━━━━━ Dataset content ━━━━━

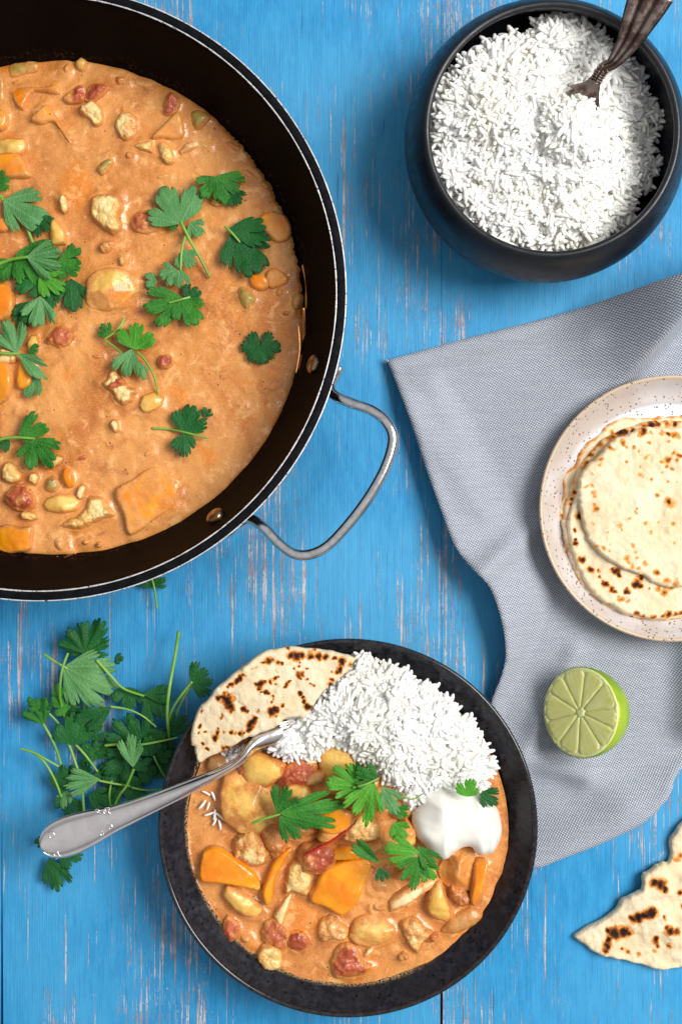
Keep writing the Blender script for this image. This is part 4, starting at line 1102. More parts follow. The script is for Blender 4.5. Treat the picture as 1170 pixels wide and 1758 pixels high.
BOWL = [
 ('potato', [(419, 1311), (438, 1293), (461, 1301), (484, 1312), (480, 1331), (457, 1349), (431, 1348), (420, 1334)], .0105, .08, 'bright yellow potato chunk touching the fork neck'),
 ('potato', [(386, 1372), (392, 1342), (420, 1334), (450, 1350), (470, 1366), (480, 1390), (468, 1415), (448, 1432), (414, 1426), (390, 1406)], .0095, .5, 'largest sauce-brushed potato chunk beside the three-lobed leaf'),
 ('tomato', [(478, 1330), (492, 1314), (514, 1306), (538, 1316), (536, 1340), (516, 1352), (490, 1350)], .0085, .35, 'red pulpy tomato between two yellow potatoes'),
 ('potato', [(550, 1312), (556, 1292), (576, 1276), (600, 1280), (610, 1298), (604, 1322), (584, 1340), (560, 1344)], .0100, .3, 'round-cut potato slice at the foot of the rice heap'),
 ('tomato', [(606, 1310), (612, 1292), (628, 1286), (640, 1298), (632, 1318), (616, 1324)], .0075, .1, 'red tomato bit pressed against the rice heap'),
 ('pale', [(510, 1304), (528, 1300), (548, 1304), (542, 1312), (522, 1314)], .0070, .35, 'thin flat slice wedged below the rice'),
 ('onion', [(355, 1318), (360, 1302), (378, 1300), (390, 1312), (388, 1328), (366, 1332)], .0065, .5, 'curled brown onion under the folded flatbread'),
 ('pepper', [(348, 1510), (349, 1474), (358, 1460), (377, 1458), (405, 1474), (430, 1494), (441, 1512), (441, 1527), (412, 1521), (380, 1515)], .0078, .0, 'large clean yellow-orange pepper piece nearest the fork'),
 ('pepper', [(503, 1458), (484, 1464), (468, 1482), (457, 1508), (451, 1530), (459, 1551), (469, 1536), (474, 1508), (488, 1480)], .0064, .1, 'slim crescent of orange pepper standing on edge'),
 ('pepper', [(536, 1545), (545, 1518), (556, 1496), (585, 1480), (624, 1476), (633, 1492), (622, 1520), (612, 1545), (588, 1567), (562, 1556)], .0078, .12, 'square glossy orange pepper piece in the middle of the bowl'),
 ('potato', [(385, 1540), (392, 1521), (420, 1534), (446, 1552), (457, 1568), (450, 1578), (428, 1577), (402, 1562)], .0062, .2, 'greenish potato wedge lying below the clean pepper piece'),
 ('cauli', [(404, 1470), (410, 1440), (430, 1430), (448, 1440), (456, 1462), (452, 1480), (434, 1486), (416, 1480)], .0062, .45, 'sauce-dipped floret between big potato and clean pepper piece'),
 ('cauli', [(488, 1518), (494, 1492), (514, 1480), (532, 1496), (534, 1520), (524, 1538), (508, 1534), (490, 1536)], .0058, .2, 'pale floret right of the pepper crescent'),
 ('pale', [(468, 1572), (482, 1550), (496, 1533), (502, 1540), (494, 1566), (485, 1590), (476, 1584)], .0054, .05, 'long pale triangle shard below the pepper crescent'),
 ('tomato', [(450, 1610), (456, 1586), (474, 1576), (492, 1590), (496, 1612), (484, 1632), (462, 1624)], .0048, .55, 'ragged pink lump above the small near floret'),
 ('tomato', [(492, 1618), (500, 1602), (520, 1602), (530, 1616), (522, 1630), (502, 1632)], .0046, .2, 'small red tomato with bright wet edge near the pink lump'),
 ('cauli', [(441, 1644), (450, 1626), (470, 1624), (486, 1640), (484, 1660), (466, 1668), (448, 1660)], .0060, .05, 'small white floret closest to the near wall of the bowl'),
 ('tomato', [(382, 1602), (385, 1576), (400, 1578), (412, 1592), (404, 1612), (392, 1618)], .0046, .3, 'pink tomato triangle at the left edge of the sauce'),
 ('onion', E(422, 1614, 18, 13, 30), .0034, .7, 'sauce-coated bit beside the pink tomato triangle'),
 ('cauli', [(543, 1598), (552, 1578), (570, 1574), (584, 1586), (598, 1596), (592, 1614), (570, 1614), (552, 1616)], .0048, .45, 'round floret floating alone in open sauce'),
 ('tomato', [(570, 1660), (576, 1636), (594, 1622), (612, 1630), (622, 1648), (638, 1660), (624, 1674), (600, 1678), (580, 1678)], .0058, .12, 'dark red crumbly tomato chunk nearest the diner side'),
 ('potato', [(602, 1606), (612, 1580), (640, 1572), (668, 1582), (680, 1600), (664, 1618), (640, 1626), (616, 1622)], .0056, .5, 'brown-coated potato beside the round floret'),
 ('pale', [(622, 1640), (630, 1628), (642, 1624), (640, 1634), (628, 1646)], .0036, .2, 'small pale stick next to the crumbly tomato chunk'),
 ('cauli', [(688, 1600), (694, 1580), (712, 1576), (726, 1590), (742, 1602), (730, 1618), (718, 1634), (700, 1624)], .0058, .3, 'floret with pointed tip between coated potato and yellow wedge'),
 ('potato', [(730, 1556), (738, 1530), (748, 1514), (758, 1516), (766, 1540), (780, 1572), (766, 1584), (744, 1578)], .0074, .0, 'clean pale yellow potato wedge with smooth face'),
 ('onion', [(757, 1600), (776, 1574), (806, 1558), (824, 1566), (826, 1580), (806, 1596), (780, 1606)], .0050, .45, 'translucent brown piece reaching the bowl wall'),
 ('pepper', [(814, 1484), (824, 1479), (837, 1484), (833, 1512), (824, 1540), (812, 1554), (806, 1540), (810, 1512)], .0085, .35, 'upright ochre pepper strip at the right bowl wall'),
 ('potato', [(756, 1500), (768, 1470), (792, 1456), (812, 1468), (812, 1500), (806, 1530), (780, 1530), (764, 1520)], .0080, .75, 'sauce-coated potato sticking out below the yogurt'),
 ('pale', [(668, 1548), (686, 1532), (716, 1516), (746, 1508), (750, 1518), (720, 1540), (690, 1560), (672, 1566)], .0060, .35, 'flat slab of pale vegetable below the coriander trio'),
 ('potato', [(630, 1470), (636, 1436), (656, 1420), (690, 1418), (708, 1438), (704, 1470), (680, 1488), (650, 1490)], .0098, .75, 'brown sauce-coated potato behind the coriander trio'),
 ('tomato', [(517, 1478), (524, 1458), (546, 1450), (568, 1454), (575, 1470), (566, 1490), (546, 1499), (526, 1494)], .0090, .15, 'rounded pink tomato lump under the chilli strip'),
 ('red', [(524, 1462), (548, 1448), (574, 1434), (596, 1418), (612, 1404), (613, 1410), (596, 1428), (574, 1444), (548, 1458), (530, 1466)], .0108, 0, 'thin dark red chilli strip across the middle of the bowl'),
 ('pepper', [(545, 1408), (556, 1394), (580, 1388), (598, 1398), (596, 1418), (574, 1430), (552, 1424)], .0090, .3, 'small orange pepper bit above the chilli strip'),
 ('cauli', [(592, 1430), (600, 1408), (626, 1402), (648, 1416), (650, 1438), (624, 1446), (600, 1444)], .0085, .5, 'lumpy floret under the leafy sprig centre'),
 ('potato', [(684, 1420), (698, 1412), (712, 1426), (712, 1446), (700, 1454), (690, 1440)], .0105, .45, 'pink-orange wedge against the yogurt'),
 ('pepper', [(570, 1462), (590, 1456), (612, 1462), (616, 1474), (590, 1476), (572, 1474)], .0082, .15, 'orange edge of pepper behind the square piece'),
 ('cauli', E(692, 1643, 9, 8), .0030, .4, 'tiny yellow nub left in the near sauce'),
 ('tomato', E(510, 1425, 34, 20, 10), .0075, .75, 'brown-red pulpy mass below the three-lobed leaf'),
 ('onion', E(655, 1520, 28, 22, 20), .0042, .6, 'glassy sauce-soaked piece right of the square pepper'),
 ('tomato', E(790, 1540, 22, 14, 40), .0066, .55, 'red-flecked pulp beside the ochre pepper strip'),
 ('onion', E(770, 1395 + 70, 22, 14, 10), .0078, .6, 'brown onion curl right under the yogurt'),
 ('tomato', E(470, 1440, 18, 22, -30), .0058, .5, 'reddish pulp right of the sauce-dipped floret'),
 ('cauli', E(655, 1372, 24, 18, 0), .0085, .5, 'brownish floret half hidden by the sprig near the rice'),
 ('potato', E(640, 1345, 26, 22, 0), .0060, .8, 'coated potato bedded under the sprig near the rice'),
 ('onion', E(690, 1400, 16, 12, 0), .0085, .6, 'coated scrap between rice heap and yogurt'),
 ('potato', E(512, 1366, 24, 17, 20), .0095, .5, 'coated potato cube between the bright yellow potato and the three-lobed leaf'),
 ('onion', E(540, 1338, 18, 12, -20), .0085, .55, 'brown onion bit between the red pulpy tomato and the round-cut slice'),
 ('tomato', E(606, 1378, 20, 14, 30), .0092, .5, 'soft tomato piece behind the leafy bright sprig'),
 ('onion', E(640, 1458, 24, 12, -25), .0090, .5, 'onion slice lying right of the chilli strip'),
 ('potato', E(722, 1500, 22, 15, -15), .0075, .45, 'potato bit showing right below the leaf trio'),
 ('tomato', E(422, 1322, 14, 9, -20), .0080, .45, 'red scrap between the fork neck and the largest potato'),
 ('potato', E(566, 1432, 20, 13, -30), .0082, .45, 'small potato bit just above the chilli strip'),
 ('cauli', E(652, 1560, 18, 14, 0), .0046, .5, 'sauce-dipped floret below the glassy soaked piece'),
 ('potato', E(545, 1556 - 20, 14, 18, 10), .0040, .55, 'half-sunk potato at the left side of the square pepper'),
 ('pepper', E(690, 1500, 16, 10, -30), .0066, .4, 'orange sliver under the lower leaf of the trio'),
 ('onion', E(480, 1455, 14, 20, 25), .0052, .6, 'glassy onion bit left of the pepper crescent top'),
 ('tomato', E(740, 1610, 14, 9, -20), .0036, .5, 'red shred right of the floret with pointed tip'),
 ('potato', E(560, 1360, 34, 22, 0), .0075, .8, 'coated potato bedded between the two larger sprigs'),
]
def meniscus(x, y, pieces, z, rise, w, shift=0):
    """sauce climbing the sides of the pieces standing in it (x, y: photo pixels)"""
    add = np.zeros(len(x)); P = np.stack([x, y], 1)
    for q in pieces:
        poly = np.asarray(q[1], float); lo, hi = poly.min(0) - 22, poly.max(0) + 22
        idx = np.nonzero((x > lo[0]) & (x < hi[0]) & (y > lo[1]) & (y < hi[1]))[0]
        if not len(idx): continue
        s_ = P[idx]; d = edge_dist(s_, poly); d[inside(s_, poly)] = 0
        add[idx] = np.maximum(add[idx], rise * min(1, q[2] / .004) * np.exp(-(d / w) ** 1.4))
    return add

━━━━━

● **Instruction**: Read through the data and copy every line where "pixels" shows up.

● **Output below**:
Keep writing the Blender script for this image. This is part 4, starting at line 1102. More parts follow. The script is for Blender 4.5. Treat the picture as 1170 pixels wide and 1758 pixels high.
    """sauce climbing the sides of the pieces standing in it (x, y: photo pixels)"""